Apprivoiser son cheval

 

 

Pour apprivoiser son cheval et créer une relation complice avec lui, un merveilleux moyen s'ouvre à nous, quelle que soit la discipline que l'on pratique : l'équitation éthologique

L'équitation éthologique renoue avec l'histoire

L'équitation éthologique, dans la grande tradition classique, consiste d'une part à éduquer et à utiliser le cheval dans le respect de sa nature, d'autre part à s'éduquer soi-même pour être à la hauteur de cette tâche. Pour La Guérinière, considéré comme le père de l'équitation classique française, l'éducation du cheval faisait partie de l'instruction du cavalier. L'une ne pouvait aller sans l'autre. C'était logique : pour réaliser un reculer par exemple, il faut que le cavalier sache quelles aides il doit employer mais aussi comment enseigner ce mouvement à son cheval. Faute de cet enseignement, le cheval ne comprend pas, se bloque et la relation dégénère en conflit. Au fil du temps et pour des raisons diverses ces deux activités se sont séparées. L’Equitation classique qui englobait instruction et dressage s’est peu à peu réduite à l’art de monter à cheval, c’est-à-dire à l’éducation du cavalier, seul aspect qui a été pris en compte par l’équitation officielle.

En conséquence de nos jours, si vous poussez la porte d'un centre équestre pour apprendre à monter à cheval et que vous suivez l'enseignement officiel des Galops, vous pourrez passer votre brevet de cavalier et plus si affinité, mais vous n'apprendrez jamais à éduquer un cheval. Quant à votre monture, elle sera ce qu'elle sera : en général du tout venant plus ou moins fonctionnel, pliée aux habitudes du centre équestre dans lequel elle opère, à la suite d'un débourrage souvent expédié et d'un dressage généralement sommaire, vu que vos enseignants ont suivi le même parcours que vous et ont dû se débrouiller comme ils ont pu devant ce problème qu'on ne leur a pas appris à résoudre. Un simple exemple, quels sont les chevaux de club capables d'évoluer en flexion de nuque, base de l'équilibre rassemblé, lui-même pilier de l'équitation classique ? et quels sont les cavaliers en mesure de la demander ? Il suffit pourtant de dix minutes pour l'enseigner à son cheval et… d'un peu plus longtemps pour que le cavalier la demande convenablement.

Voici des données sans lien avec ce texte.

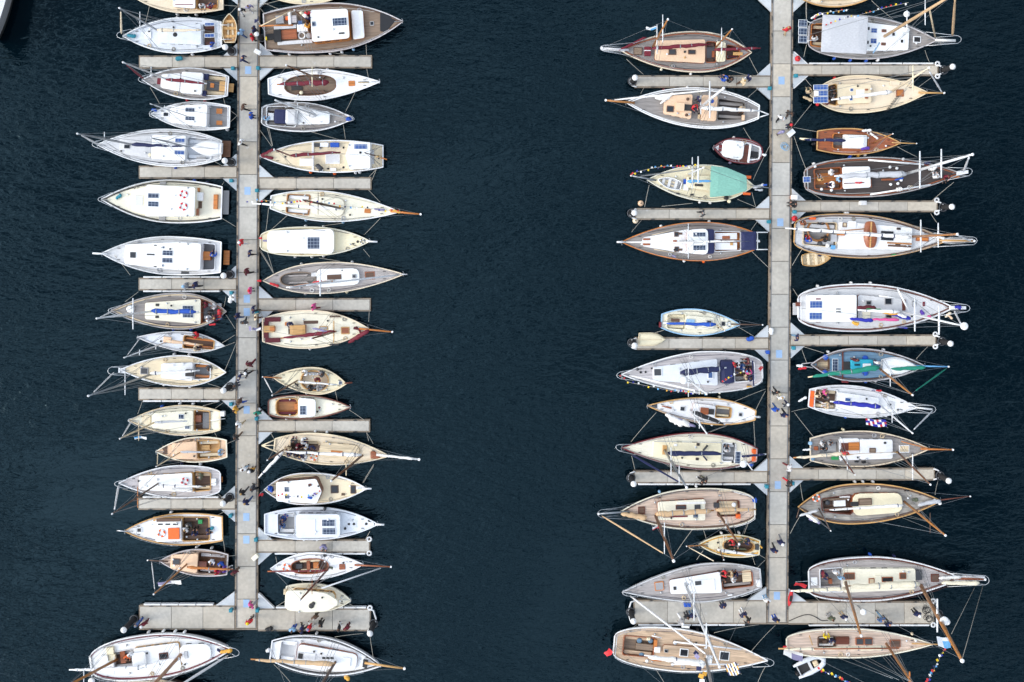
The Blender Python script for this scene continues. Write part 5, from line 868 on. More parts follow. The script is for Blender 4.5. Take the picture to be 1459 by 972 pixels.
b = Boat('sailboat', 'sailboat', 'cream sailboat with three solar panels over the stern and crew crowded in the cockpit', 'cream boat with stern solar panels', 'S1', (1078, 641), (262, 660), 130, 'D2.6', hull='ivory', rail='sand', deck='buff', bp=2.0, fb=1.1)
b.cab(452, 688, 70, 64, .45, 'sand', 'honey', 3); b.cock(300, 448, 66, 74, 'brown', 'honey', 'brown')
for y0, y1 in ((587, 624), (628, 666), (670, 714)): b.solar(288 if y0 != 628 else 324, y0, 388, y1, 'bluesolar', b.dz(0) + 1.6)
b.box('instrument_box', 295, 630, 322, 664, .25, 'white', b.dz(0) + 1.5); b.sprit(1192, 645, 'honey', .1); b.boom(425, 690, 832, 636, 15, 'sail', 'alu'); b.mast(832, 634, 1086, 470, 'buff', r=.11, lim=(10, 14), jib=(1180, 645, 'white', .09)); b.yard(976, 450, 622, 'cream', .08); b.hatch(862, 620, 914, 670, 'varnish', 'orangewood'); b.box('deck_grating', 820, 560, 980, 590, .04, 'buff')
for x, y in ((552, 622), (548, 686)): b.hatch(x - 12, y - 10, x + 12, y + 12, 'white', 'blueglass', .06)
for x, y in ((656, 622), (656, 678)): b.hatch(x - 11, y - 6, x + 11, y + 6, 'varnish', None, .06)
b.box('roof_panel', 585, 622, 640, 676, .04, 'white'); b.crew((412, 610, 'black', 'darkgrey', 'hairbrown', 'sit', -90), (432, 640, 'dark', 'grey', 'hairbrown', 'sit', 180), (425, 680, 'darkgrey', 'black', 'hairgrey', 'sit', 90), (400, 700, 'burgundy', 'black', 'hairblond', 'sit', 90), (255, 640, 'beige', 'olive', 'hairbrown', 'sit', 0, 'd')); b.lump('stern_gear', 215, 670, 280, 700, 12, 'beige', .2); b.lump('stern_gear', 230, 640, 270, 650, 10, 'darkgrey', .4)
for k in range(9): b.line('rung', [(786 + k * 9, 768 - k * 12), (812 + k * 9, 762 - k * 12)], .04, 'dark', [1.35, 1.35])
b.ropes((275, 720, 150, 875), (275, 600, 225, 540), (1020, 600, 1110, 535)); b.fenders((440, 545, 'red'),); b.disc('stern_float', 318, 722, 12, .3, 'red')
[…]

A quoi sert notre science de cavalier si elle fait de nous de simples exécutants, incapables d’éduquer ce cheval qui refuse d’obéir ?

L'équitation éthologique comble cette lacune. Elle réunifie les deux activités, comme à l’époque classique mais avec des bases révisées. C’est à nouveau en éduquant notre cheval que nous allons éprouver la nécessité de nous instruire. C’est parce que nous voulons enseigner à notre monture à s’incurver que nous allons apprendre les aides d’incurvation. C’est parce que nous voulons l’inviter à bouger la tête, les hanches ou les épaules que nous allons nous intéresser aux effets de rênes et de jambes. L’équitation n’est plus une fin en soi, mais un moyen pour développer toujours plus notre complicité avec lui. L’objectif est de faire de l’homme et de l’animal des partenaires, notion qui suggère l'alliance, l'échange, l'égalité des rapports, la compréhension. Comment ? En refusant le conflit. On ne se bagarre pas avec un partenaire, on recherche son adhésion - jusqu'alors apanage de la haute école - on obtient alors sa complicité et cette qualité devenue rare : la légèreté.

Pour atteindre ses objectifs, cette équitation va demander aux scientifiques et aux hommes d’expérience de l’éclairer. Qui est en définitive ce cheval dont nous voulons faire notre partenaire ? Les éthologues, certains chuchoteurs et bien entendu les auteurs classiques nous répondent. Nous, les enseignants de France, pourrons alors mettre en place des méthodes qui renoueront avec nos traditions, réactualisées à la lumière de ces nouveaux apports. Nous pourrons guider nos élèves pour créer une relation nouvelle, plus profonde car beaucoup plus intime, plus exigeante aussi, car elle nous met en face de nos défauts et de notre inexpérience. Ce retour sur soi et cette connaissance de l’animal vont entraîner de grandes transformations. Ce ne sera plus le moniteur qui nous reprendra avec tous les effets négatifs de cette pédagogie de l’échec, mais notre propre cheval qui mettra en évidence nos points faibles et nous insufflera le désir de nous perfectionner. L’enseignant abandonnera son rôle de maître au cheval pour celui de guide, de conseiller qui ne réprimande plus, mais aide à progresser et à se dépasser. Cette approche nouvelle contient les germes d’une fascinante alchimie.